Шаг — и снова слышится скрип деревянных половиц.
— И звуков тоже очень много! Метро, проезжающие машины, голоса — они особенно интересны. Звуки города, — говорит Г. Левина.
Костюм для Ангела
На втором этаже я увидела графику — работы, показанные на персональной выставке Г. Левиной «Город, написанный шагами. Обратная перспектива» в 2019 году в музее «Пространство Хаима Сутина». Всматриваюсь в каждый набросок. Что любопытно: архитектурные проекты Г. Левиной тяжелые, масштабные, а вот в линиях легкость и утонченность!
— Я очень люблю окна, арки, резные аутентичные наличники. А у вас есть любимые архитектурные элементы?
— Мне нравятся взаимоотношение элементов, диалог окон, дверей, арок… — задумываясь на миг, отвечает собеседница и показывает эскизы, сделанные во время путешествий по Европе и белорусским городам. Раньше в поездки всегда брала тушь и перо, сейчас — только черную гелевую ручку.
На стене замечаю афишу спектакля о Марке Шагале «Полеты с Ангелом» по пьесе Зиновия Сагалова.
— Отец занимался сценографией этой постановки, — поясняет Галина. — А я в 2000 году рисовала эскизы костюмов для театра белорусской драматургии к спектаклю Валерия Анисенко. Но шили их в Русском театре. На мою просьбу сделать френч Луначарского никаких вопросов никто из швейного цеха не задал! Для меня это был высший уровень профессионализма.
Хрупкость судеб
Поднимаемся по деревянной лестнице на второй этаж. На стенах — графика Галины, мы еще вернемся к ней. А сейчас рассматриваем стенды с проектами.
— Когда создаем объект, окунаемся в историю. Поэтому каждая работа — создание новой жизни и возможность получить знания, — поясняет Галина.
— Какой проект оказался для вас самым сложным, показал свой характер?
— Характер есть в каждом. Непростой, начатый еще моим отцом, — «Благовщина» в Тростенце. Сложность в теме и работе с историческими документами.

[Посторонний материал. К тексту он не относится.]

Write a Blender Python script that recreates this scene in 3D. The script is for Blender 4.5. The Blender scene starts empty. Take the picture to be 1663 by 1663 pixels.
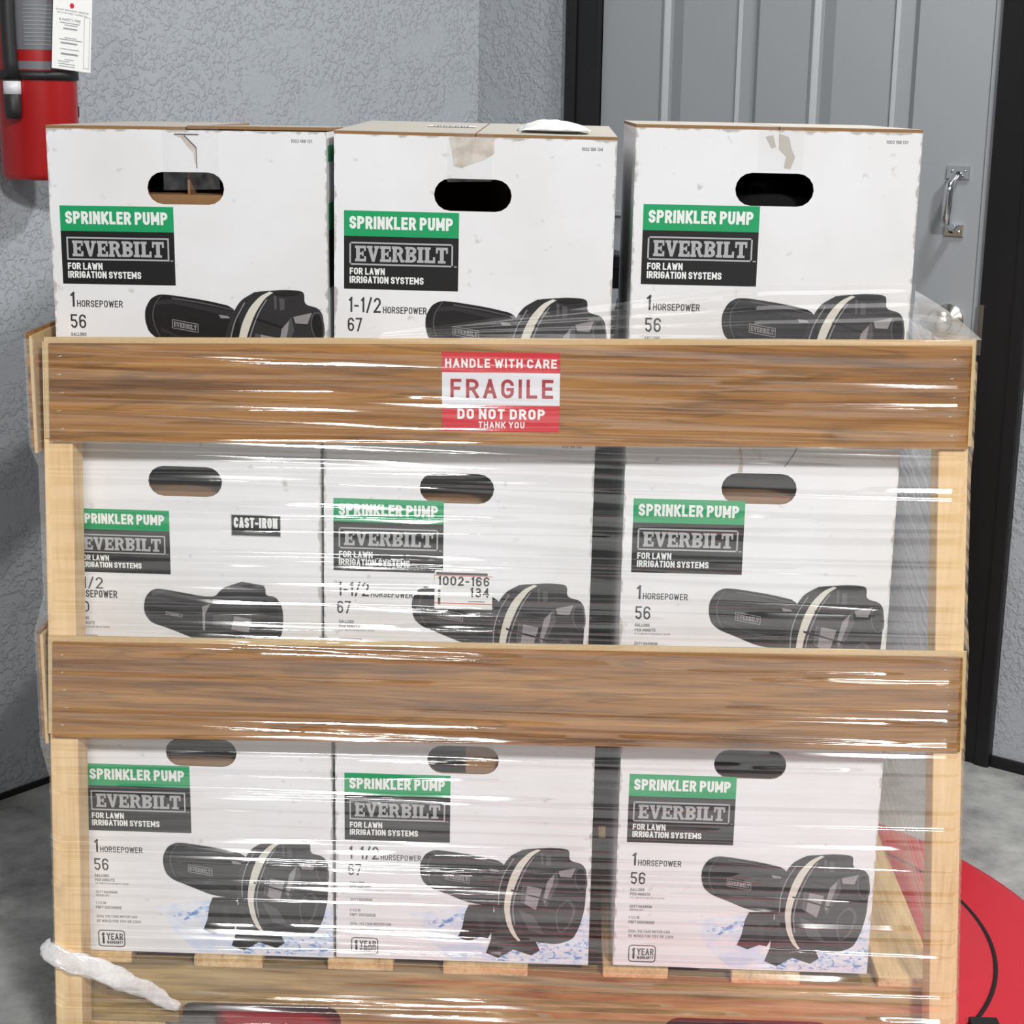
import bpy, bmesh, math, random
import numpy as np
from mathutils import Vector, Matrix

# ---------------------------------------------------------------- camera, world, lights, exposure
SC = bpy.context.scene
COL = SC.collection
PI = math.pi
rng = random.Random(7)

def s2l(c):
    return tuple((v / 12.92 if v <= .04045 else ((v + .055) / 1.055) ** 2.4) for v in [k / 255 for k in c])

FOC, HOR, ROLL, YAW, CC = 2750.0, 165.0, .0156, math.radians(1.8), 831.5
PITCH = math.atan((CC - HOR) / FOC)
cam_d = bpy.data.cameras.new('camera'); cam = bpy.data.objects.new('camera', cam_d); COL.objects.link(cam)
fw = Vector((-math.sin(YAW) * math.cos(PITCH), math.cos(YAW) * math.cos(PITCH), -math.sin(PITCH)))
rt = Vector((math.cos(YAW), math.sin(YAW), 0)); up = rt.cross(fw)
cx_ = math.cos(ROLL) * rt + math.sin(ROLL) * up
cy_ = -(math.sin(ROLL) * rt - math.cos(ROLL) * up)
cam.matrix_world = Matrix(((cx_.x, cy_.x, -fw.x, .07196), (cx_.y, cy_.y, -fw.y, -2.06612), (cx_.z, cy_.z, -fw.z, 1.27565), (0, 0, 0, 1)))
cam_d.sensor_fit = 'HORIZONTAL'; cam_d.sensor_width = 36; cam_d.lens = 36 * FOC / 1663
cam_d.clip_start = .05
SC.camera = cam

wd = bpy.data.worlds.new('world'); SC.world = wd; wd.use_nodes = True
wd.node_tree.nodes['Background'].inputs[0].default_value = (.93, .97, 1.0, 1)
wd.node_tree.nodes['Background'].inputs[1].default_value = .075

def area(name, loc, target, sx, sy, power, col=(1, .99, .97)):
    l = bpy.data.lights.new(name, 'AREA'); l.shape = 'RECTANGLE'; l.size = sx; l.size_y = sy; l.energy = power; l.color = col
    o = bpy.data.objects.new(name, l); COL.objects.link(o); o.location = loc
    d = (Vector(target) - Vector(loc)).normalized()
    o.rotation_euler = d.to_track_quat('-Z', 'Y').to_euler()
    return o
area('ceiling_tube_front_right', (1.75, -4.5, 3.5), (0, 0, .6), .62, .30, 200)
area('ceiling_tube_front_left', (-.80, -4.5, 3.5), (0, 0, .6), 1.0, .30, 58)
area('ceiling_tube_overhead', (1.15, .45, 2.75), (.2, .9, 0), .30, .18, 35)

SC.view_settings.view_transform = 'Standard'; SC.view_settings.look = 'None'
SC.view_settings.exposure = 0.0; SC.view_settings.gamma = 1.0; SC.view_settings.use_curve_mapping = False

# ---------------------------------------------------------------- materials
def nmat(name):
    m = bpy.data.materials.new(name); m.use_nodes = True
    nt = m.node_tree; b = nt.nodes['Principled BSDF']
    return m, nt, b
def setc(b, col, rough=.5, metal=0.0, spec=None):
    b.inputs['Base Color'].default_value = (*col, 1); b.inputs['Roughness'].default_value = rough; b.inputs['Metallic'].default_value = metal
    if spec is not None: b.inputs['Specular IOR Level'].default_value = spec
def plain(name, rgb, rough=.5, metal=0.0, spec=None, nscale=60, namt=.08, bump=0.0):
    """a solid colour, slightly mottled"""
    m, nt, b = nmat(name); c = s2l(rgb); setc(b, c, rough, metal, spec)
    tc = nt.nodes.new('ShaderNodeTexCoord'); n = nt.nodes.new('ShaderNodeTexNoise'); n.inputs['Scale'].default_value = nscale; n.inputs['Detail'].default_value = 4
    nt.links.new(tc.outputs['Object'], n.inputs['Vector'])
    r = nt.nodes.new('ShaderNodeMapRange'); r.inputs[3].default_value = 1 - namt; r.inputs[4].default_value = 1 + namt
    nt.links.new(n.outputs['Fac'], r.inputs[0])
    mx = nt.nodes.new('ShaderNodeVectorMath'); mx.operation = 'SCALE'; mx.inputs[0].default_value = c
    nt.links.new(r.outputs[0], mx.inputs['Scale']); nt.links.new(mx.outputs[0], b.inputs['Base Color'])
    if bump:
        bp = nt.nodes.new('ShaderNodeBump'); bp.inputs['Strength'].default_value = bump; bp.inputs['Distance'].default_value = .002
        nt.links.new(n.outputs['Fac'], bp.inputs['Height']); nt.links.new(bp.outputs[0], b.inputs['Normal'])
    return m
def ramp(nt, stops):
    r = nt.nodes.new('ShaderNodeValToRGB'); e = r.color_ramp.elements
    while len(e) > 1: e.remove(e[-1])
    e[0].position = stops[0][0]; e[0].color = (*stops[0][1], 1)
    for p, c in stops[1:]:
        k = e.new(p); k.color = (*c, 1)
    return r
def grain(name, stops, stretch, rough=.45, spec=.5, scale=3.0, fine=.35, distort=1.5, axis='X', knots=True, lines=False):
    """wood: streaks along one axis, broken by slow warps and fine pores"""
    m, nt, b = nmat(name); b.inputs['Roughness'].default_value = rough; b.inputs['Specular IOR Level'].default_value = spec
    tc = nt.nodes.new('ShaderNodeTexCoord'); oi = nt.nodes.new('ShaderNodeObjectInfo')
    off = nt.nodes.new('ShaderNodeVectorMath'); off.operation = 'SCALE'; off.inputs[0].default_value = (7.3, 3.1, 9.7)
    nt.links.new(oi.outputs['Random'], off.inputs['Scale'])
    ad = nt.nodes.new('ShaderNodeVectorMath'); ad.operation = 'ADD'
    nt.links.new(tc.outputs['Object'], ad.inputs[0]); nt.links.new(off.outputs[0], ad.inputs[1])
    mp = nt.nodes.new('ShaderNodeMapping'); nt.links.new(ad.outputs[0], mp.inputs['Vector'])
    mp.inputs['Scale'].default_value = (1, stretch, stretch) if axis == 'X' else ((stretch, stretch, 1) if axis == 'Z' else (stretch, 1, stretch))
    n1 = nt.nodes.new('ShaderNodeTexNoise'); n1.inputs['Scale'].default_value = scale; n1.inputs['Detail'].default_value = 6; n1.inputs['Roughness'].default_value = .62; n1.inputs['Distortion'].default_value = distort
    nt.links.new(mp.outputs[0], n1.inputs['Vector'])
    mp2 = nt.nodes.new('ShaderNodeMapping'); nt.links.new(ad.outputs[0], mp2.inputs['Vector'])
    k = stretch * 1.6
    mp2.inputs['Scale'].default_value = (3, k * 3, k * 3) if axis == 'X' else ((k * 3, k * 3, 3) if axis == 'Z' else (k * 3, 3, k * 3))
    n2 = nt.nodes.new('ShaderNodeTexNoise'); n2.inputs['Scale'].default_value = 4; n2.inputs['Detail'].default_value = 3
    nt.links.new(mp2.outputs[0], n2.inputs['Vector'])
    mx = nt.nodes.new('ShaderNodeMix'); mx.data_type = 'FLOAT'; mx.inputs[0].default_value = fine
    nt.links.new(n1.outputs['Fac'], mx.inputs[2]); nt.links.new(n2.outputs['Fac'], mx.inputs[3])
    r = ramp(nt, stops); nt.links.new(mx.outputs[0], r.inputs[0])
    out = r.outputs[0]
    if lines:   # thin wavy dark figure lines
        mp4 = nt.nodes.new('ShaderNodeMapping'); nt.links.new(ad.outputs[0], mp4.inputs['Vector']); mp4.inputs['Scale'].default_value = (1.6, 1, 30)
        n4 = nt.nodes.new('ShaderNodeTexNoise'); n4.inputs['Scale'].default_value = 1.6; n4.inputs['Detail'].default_value = 5; n4.inputs['Distortion'].default_value = .6
        nt.links.new(mp4.outputs[0], n4.inputs['Vector'])
        s4 = nt.nodes.new('ShaderNodeMath'); s4.operation = 'SUBTRACT'; s4.inputs[1].default_value = .5; nt.links.new(n4.outputs['Fac'], s4.inputs[0])
        a4 = nt.nodes.new('ShaderNodeMath'); a4.operation = 'ABSOLUTE'; nt.links.new(s4.outputs[0], a4.inputs[0])
        r4 = nt.nodes.new('ShaderNodeMapRange'); r4.inputs[1].default_value = 0; r4.inputs[2].default_value = .035; r4.inputs[3].default_value = .62; r4.inputs[4].default_value = 1
        nt.links.new(a4.outputs[0], r4.inputs[0])
        c4 = nt.nodes.new('ShaderNodeVectorMath'); c4.operation = 'SCALE'; nt.links.new(out, c4.inputs[0]); nt.links.new(r4.outputs[0], c4.inputs['Scale']); out = c4.outputs[0]
    if knots:
        n3 = nt.nodes.new('ShaderNodeTexNoise'); n3.inputs['Scale'].default_value = 9; n3.inputs['Detail'].default_value = 2
        mp3 = nt.nodes.new('ShaderNodeMapping'); nt.links.new(ad.outputs[0], mp3.inputs['Vector'])
        mp3.inputs['Scale'].default_value = (.7, 1.6, 1.6) if axis == 'X' else (1.6, 1.6, .7)
        nt.links.new(mp3.outputs[0], n3.inputs['Vector'])
        rr = nt.nodes.new('ShaderNodeMapRange'); rr.inputs[1].default_value = .66; rr.inputs[2].default_value = .78; rr.inputs[3].default_value = 1; rr.inputs[4].default_value = .55
        nt.links.new(n3.outputs['Fac'], rr.inputs[0])
        sc = nt.nodes.new('ShaderNodeVectorMath'); sc.operation = 'SCALE'
        nt.links.new(out, sc.inputs[0]); nt.links.new(rr.outputs[0], sc.inputs['Scale']); out = sc.outputs[0]
    nt.links.new(out, b.inputs['Base Color'])
    bp = nt.nodes.new('ShaderNodeBump'); bp.inputs['Strength'].default_value = .12; bp.inputs['Distance'].default_value = .001
    nt.links.new(n2.outputs['Fac'], bp.inputs['Height']); nt.links.new(bp.outputs[0], b.inputs['Normal'])
    return m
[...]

В мемориализации военной истории много деталей. Архитекторы видят в этом образы, которые помогают найти художественное решение. Многие монументальные проекты показывают хрупкость человека. И если мы можем рассказать о ней с помощью архитектуры, художественным языком, то должны это делать. Своего рода это исторический рассказ. Можно говорить о войне, используя только факты, но в каждом есть драматизм и даже литература — прописанный сюжет судеб людей.
— Ваш профессиональный путь связан с историей, исторической памятью. Над чем вам хотелось бы поработать еще?
— Работать с историей — значит путешествовать и искать взаимосвязь с современностью. Я попробовала бы себя в скульптуре. Думаю, рано или поздно это произойдет. Волнительно, конечно. Но это большое счастье, когда создаешь что-то для себя.
Открыться миру
— У вас изданы несколько поэтических сборников, оформленных авторской графикой. Думаю, ваша поэзия — импрессионизм в литературе…
— Фиксируются наблюдения, состояния. Не всегда увиденное дает сложиться словам в нужном порядке и звучать поэтически. Любовь к литературе привили родители, а учительница русского языка и литературы дала возможность развиваться, не теряя самобытности, — отмечает Галина Леонидовна.
Рассматриваю стеллаж. На полке — модель из шамота скульптора Эльзы Поллок. Серый, шершавый образ лежащего худощавого человека — отсылка к мемориалу «Яма», памятнику жертвам Холокоста, в создании которого собеседница принимала участие.
В ряд выставлено несколько колокольчиков — Л. Левин коллекционировал их. На одном — портрет Моцарта, на другом — белорусская деревенька, на третьем — два танцующих мышонка…
— Ваш отец коллекционировал звуки.
— Да. В этой мастерской все с историей. Я провожу здесь встречи для школьников. Рассказываю о процессе создания архитектурных объектов, показываю презентации, делюсь знаниями. Почему работы отца трогают? Он не побоялся открыть миру личную историю. Когда человек не боится открыть себя, это как раз и делает искусство великим.